O fato é que, depois de voltar do feriado, abri o twitter e me deparei com inúmeros comentários absurdos em relação aos nordestinos. Vou dizer uma coisa a vocês: nunca neste Brasil alguém vai chegar ao Recife com um sotaque diferente e ser ridicularizado por este motivo. Ou pior, ser agredido fisicamente. É porque os cariocas, os paulistas, os gaúchos são melhores que a gente? Desde pequena eu aprendi que ninguém é melhor que ninguém, seja branco, preto, azul, gay, mulher, alemão, soropositivo. É estranho crescer e perceber que, na vida real, não é bem assim. É triste pensar que nasci neste país e que poderia ser maltratada numa das suas muitas cidades simplesmente por me julgarem menos do que eu sou. Depois perguntam por que nordestino é tão orgulhoso. É o preconceito alheio, que faz com que procuremos força em nós mesmos contra o resto do mundo.

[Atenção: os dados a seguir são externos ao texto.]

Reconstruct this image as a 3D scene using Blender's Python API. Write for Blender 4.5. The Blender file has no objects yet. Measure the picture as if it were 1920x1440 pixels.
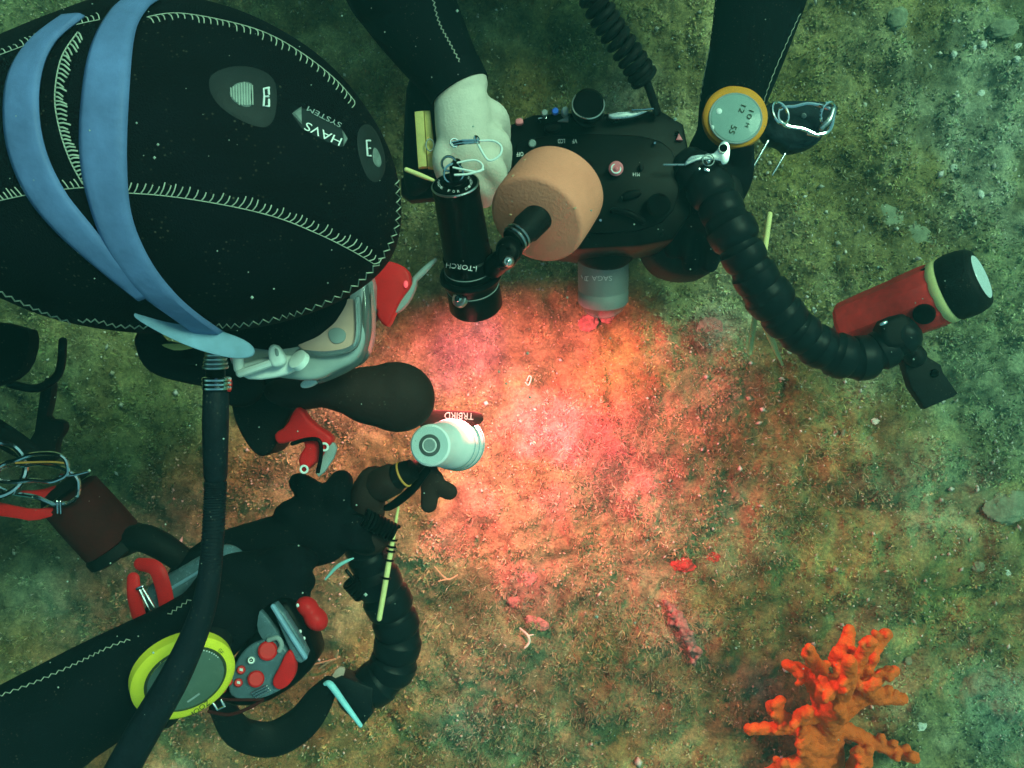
import bpy, bmesh, math, random
import numpy as np
from mathutils import Vector, Matrix
from mathutils.bvhtree import BVHTree

random.seed(7)
rng = np.random.default_rng(11)
sc = bpy.context.scene
R = math.radians

# ------------------------------------------------------------------ camera
CAM_H = 1.25
FPX = 1700.0
cd = bpy.data.cameras.new('camera')
cam = bpy.data.objects.new('camera', cd)
sc.collection.objects.link(cam)
cam.location = (0, 0, CAM_H)
cd.sensor_width = 36
cd.lens = 36 * FPX / 1920
cd.clip_start = 0.02
cd.clip_end = 200
sc.camera = cam

# ------------------------------------------------------------------ daylight coming down through green water
SUN_EL, SUN_AZ = 57, 38            # azimuth measured from +x towards +y
w = bpy.data.worlds.new('World')
sc.world = w
w.use_nodes = True
nt = w.node_tree
nt.nodes.clear()
sky = nt.nodes.new('ShaderNodeTexSky')
sky.sky_type = 'NISHITA'
sky.sun_disc = False
sky.sun_elevation = R(SUN_EL)
sky.sun_rotation = R(90 - SUN_AZ)
tint = nt.nodes.new('ShaderNodeMix')
tint.data_type = 'RGBA'
tint.blend_type = 'MULTIPLY'
tint.inputs['Factor'].default_value = 1
tint.inputs[7].default_value = (0.46, 0.90, 0.58, 1)
bg = nt.nodes.new('ShaderNodeBackground')
bg.inputs['Strength'].default_value = 0.08
wo = nt.nodes.new('ShaderNodeOutputWorld')
nt.links.new(sky.outputs[0], tint.inputs[6])
nt.links.new(tint.outputs[2], bg.inputs[0])
nt.links.new(bg.outputs[0], wo.inputs[0])

sl = bpy.data.lights.new('sun', 'SUN')
sl.energy = 1.5
sl.angle = R(18)
sl.color = (0.51, 1.0, 0.62)
sun = bpy.data.objects.new('sun', sl)
sc.collection.objects.link(sun)
ca, sa = math.cos(R(SUN_AZ)), math.sin(R(SUN_AZ))
ce, se = math.cos(R(SUN_EL)), math.sin(R(SUN_EL))
sun.rotation_euler = Vector((-ca * ce, -sa * ce, -se)).to_track_quat('-Z', 'Y').to_euler()

sc.view_settings.view_transform = 'Standard'
sc.view_settings.look = 'None'
sc.view_settings.exposure = 1.12
sc.view_settings.gamma = 1.0
sc.render.engine = 'CYCLES'
sc.cycles.use_denoising = True
sc.cycles.denoiser = 'OPENIMAGEDENOISE'
sc.cycles.use_adaptive_sampling = True
sc.cycles.adaptive_threshold = .02
sc.cycles.max_bounces = 5
sc.cycles.diffuse_bounces = 2
sc.cycles.glossy_bounces = 2
sc.cycles.transmission_bounces = 5
sc.cycles.volume_bounces = 0
sc.cycles.caustics_reflective = False
sc.cycles.caustics_refractive = False
sc.cycles.sample_clamp_indirect = 4


# ------------------------------------------------------------------ helpers
def P(px, py, z):
    d = (CAM_H - z) / FPX
    return Vector(((px - 960) * d, (720 - py) * d, z))


def MM(z):
    return (CAM_H - z) / FPX


def cr(pts, sub):
    """Catmull-Rom through tuples/vectors of any length."""
    pts = [np.array(p, float) for p in pts]
    if len(pts) < 3 or sub < 2:
        return pts
    out = []
    n = len(pts)
    for i in range(n - 1):
        a, b, c, d = pts[max(i - 1, 0)], pts[i], pts[i + 1], pts[min(i + 2, n - 1)]
        for k in range(sub):
            t = k / sub
            out.append(.5 * ((2 * b) + (c - a) * t + (2 * a - 5 * b + 4 * c - d) * t * t + (3 * b - a - 3 * c + d) * t ** 3))
    out.append(pts[-1])
    return out


def chaikin(pts, it=2):
    pts = [np.array(p, float) for p in pts]
    for _ in range(it):
        o = []
        for i in range(len(pts)):
            a, b = pts[i], pts[(i + 1) % len(pts)]
            o += [a * .75 + b * .25, a * .25 + b * .75]
        pts = o
    return pts


def frame(ax):
    ax = Vector(ax).normalized()
    u = Vector((0, 0, 1)).cross(ax)
    if u.length < 1e-3:
        u = Vector((1, 0, 0))
    u.normalize()
    return ax, u, ax.cross(u)


class MB:
    def __init__(s):
        s.v, s.f = [], []

    def add(s, v, f):
        o = len(s.v)
        s.v += [tuple(p) for p in v]
        s.f += [tuple(i + o for i in q) for q in f]
        return s

    def tube(s, pts, r, n=12, sub=5, cap=True, flat=1.0):
        """pts: 3-D points; r: number or list. flat squashes the section in z."""
        if not hasattr(r, '__len__'):
            r = [r] * len(pts)
        d = cr([list(p) + [q] for p, q in zip(pts, r)], sub)
        c = [Vector(q[:3]) for q in d]
        rr = [max(q[3], 1e-5) for q in d]
        m = len(c)
        tans = [(c[min(i + 1, m - 1)] - c[max(i - 1, 0)]).normalized() for i in range(m)]
        if cap:
            pre, post = [], []
            for a in (80, 60, 35, 15):
                pre.append((c[0] - tans[0] * rr[0] * math.sin(R(a)), rr[0] * math.cos(R(a)), tans[0]))
            for a in (15, 35, 60, 80):
                post.append((c[-1] + tans[-1] * rr[-1] * math.sin(R(a)), rr[-1] * math.cos(R(a)), tans[-1]))
            seq = pre + list(zip(c, rr, tans)) + post
        else:
            seq = list(zip(c, rr, tans))
        _, u, _ = frame(seq[0][2])
        v, f = [], []
        for p, q, t in seq:
            u = (u - t * u.dot(t)).normalized()
            w_ = t.cross(u)
            for k in range(n):
                a = 2 * math.pi * k / n
                o = u * math.cos(a) * q + w_ * math.sin(a) * q
                v.append((p.x + o.x, p.y + o.y, p.z + o.z * flat))
        for i in range(len(seq) - 1):
            for k in range(n):
                k2 = (k + 1) % n
                f.append((i * n + k, i * n + k2, (i + 1) * n + k2, (i + 1) * n + k))
        f.append(tuple(range(n - 1, -1, -1)))
        b = (len(seq) - 1) * n
        f.append(tuple(range(b, b + n)))
        return s.add(v, f)

    def lathe(s, p0, p1, prof, n=40):
        """prof: (fraction along p0->p1, radius in metres)."""
        p0, p1 = Vector(p0), Vector(p1)
        ax, u, w_ = frame(p1 - p0)
        L = (p1 - p0).length
        v, f = [], []
        for t, r in prof:
            for k in range(n):
                a = 2 * math.pi * k / n
                v.append(p0 + ax * t * L + u * math.cos(a) * max(r, 1e-5) + w_ * math.sin(a) * max(r, 1e-5))
        for i in range(len(prof) - 1):
            for k in range(n):
                k2 = (k + 1) % n
                f.append((i * n + k, i * n + k2, (i + 1) * n + k2, (i + 1) * n + k))
        f.append(tuple(range(n - 1, -1, -1)))
        b = (len(prof) - 1) * n
        f.append(tuple(range(b, b + n)))
        return s.add(v, f)

    def prism(s, top, dv, bev=0.0, seg=2):
        """closed outline of 3-D points, extruded by vector dv, edges rounded."""
        bm = bmesh.new()
        dv = Vector(dv)
        a = [bm.verts.new(Vector(p)) for p in top]
        b = [bm.verts.new(Vector(p) + dv) for p in top]
        n = len(a)
        bm.faces.new(a)
        bm.faces.new(b[::-1])
        for i in range(n):
            bm.faces.new((a[i], b[i], b[(i + 1) % n], a[(i + 1) % n]))
        bmesh.ops.recalc_face_normals(bm, faces=bm.faces)
        if bev:
            ring = [e for e in bm.edges if (e.verts[0] in a) == (e.verts[1] in a)]
            bmesh.ops.bevel(bm, geom=ring, offset=bev, segments=seg, affect='EDGES', profile=.5, clamp_overlap=True)
        bm.verts.index_update()
        v = [tuple(q.co) for q in bm.verts]
        f = [tuple(q.index for q in g.verts) for g in bm.faces]
        bm.free()
        return s.add(v, f)

    def slab(s, px, z, t, bev=.002, it=1, seg=2):
        """pixel outline at height z, thickness t downwards."""
        q = chaikin(px, it) if it else px
        return s.prism([P(p[0], p[1], z) for p in q], (0, 0, -t), bev, seg)

    def box(s, c, ax, ay, az, bev=.0):
        c, ax, ay, az = map(Vector, (c, ax, ay, az))
        top = [c + az + ax + ay, c + az - ax + ay, c + az - ax - ay, c + az + ax - ay]
        return s.prism(top, -2 * az, bev)

    def ring(s, c, nrm, rad, r, n=32, m=8, sx=1.0, sdir=None):
        ax, u, w_ = frame(nrm)
        if sdir is not None:
            u = Vector(sdir)
            u = (u - ax * u.dot(ax)).normalized()
            w_ = ax.cross(u)
        c = Vector(c)
        v, f = [], []
        for i in range(n):
            a = 2 * math.pi * i / n
            d = u * math.cos(a) * sx + w_ * math.sin(a)
            dn = d.normalized()
            for k in range(m):
                b = 2 * math.pi * k / m
                v.append(c + d * rad + dn * r * math.cos(b) + ax * r * math.sin(b))
        for i in range(n):
            for k in range(m):
                i2, k2 = (i + 1) % n, (k + 1) % m
                f.append((i * m + k, i2 * m + k, i2 * m + k2, i * m + k2))
        return s.add(v, f)

    def ball(s, c, rx, ry=None, rz=None, n=20, m=12, rot=0):
        ry = ry or rx
        rz = rz or rx
        c = Vector(c)
        v, f = [], []
        cs, sn = math.cos(rot), math.sin(rot)
        for i in range(m + 1):
            a = math.pi * i / m
            for k in range(n):
                b = 2 * math.pi * k / n
                x, y = rx * max(math.sin(a), .002) * math.cos(b), ry * max(math.sin(a), .002) * math.sin(b)
                v.append((c.x + x * cs - y * sn, c.y + x * sn + y * cs, c.z + rz * math.cos(a)))
        for i in range(m):
            for k in range(n):
                k2 = (k + 1) % n
                f.append((i * n + k, (i + 1) * n + k, (i + 1) * n + k2, i * n + k2))
        return s.add(v, f)

    def bvh(s):
        return BVHTree.FromPolygons([Vector(q) for q in s.v], s.f)

    def build(s, name, mat, parent=None, sharp=38):
        c = np.array(s.v).mean(axis=0)
        me = bpy.data.meshes.new(name)
        me.from_pydata([(p[0] - c[0], p[1] - c[1], p[2] - c[2]) for p in s.v], [], s.f)
        return finish(name, me, c, mat, parent, sharp)


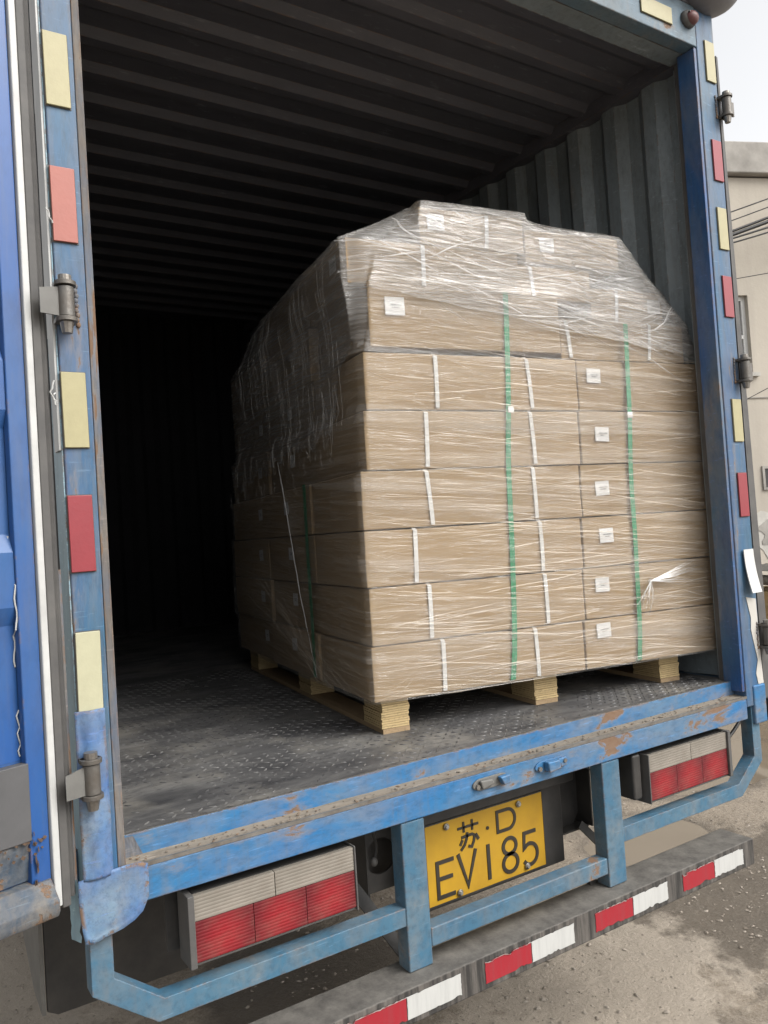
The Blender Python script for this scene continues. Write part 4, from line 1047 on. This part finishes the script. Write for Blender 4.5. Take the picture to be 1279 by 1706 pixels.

Está além da minha capacidade entender por que, num mesmo país, se acostumou a separar pessoas ao invés de unir. Logo hoje, nesta geração globalizada, em que importamos cultura até mesmo de outros países. Quer dizer que receber estrangeiros na sua cidade perfeita está ótimo, mas aturar "cabeças-chatas" é trabalho demais?
Menos do que raiva, sinto pena dessas pessoas limitadas. São pessoas que nunca vão conhecer o carnaval do Recife ou o de Salvador com o coração aberto das pessoas livres. Nunca vão aprender a apreciar a simplicidade das músicas de Luiz Gonzaga e Dominguinhos, ler um livro de Ariano Suassuna, ou entender um filme como Lisbela e o Prisioneiro. Nunca vão conhecer as praias de Pipa, ou de Porto de Galinhas. Nunca, mas nunca, vão admirar as peculiaridades da diversidade cultural brasileira, que tantos já cantaram. E nunca vão entender um nordestino que foi capaz de cantar tão bem as belezas de uma terra que não era sua.
Imagino que seja cansativo conviver com todas essas restrições e esse coração pesado por toda a vida. Prefiro viver em paz, livre dessas coisas que, no final, não tem valor nenhum.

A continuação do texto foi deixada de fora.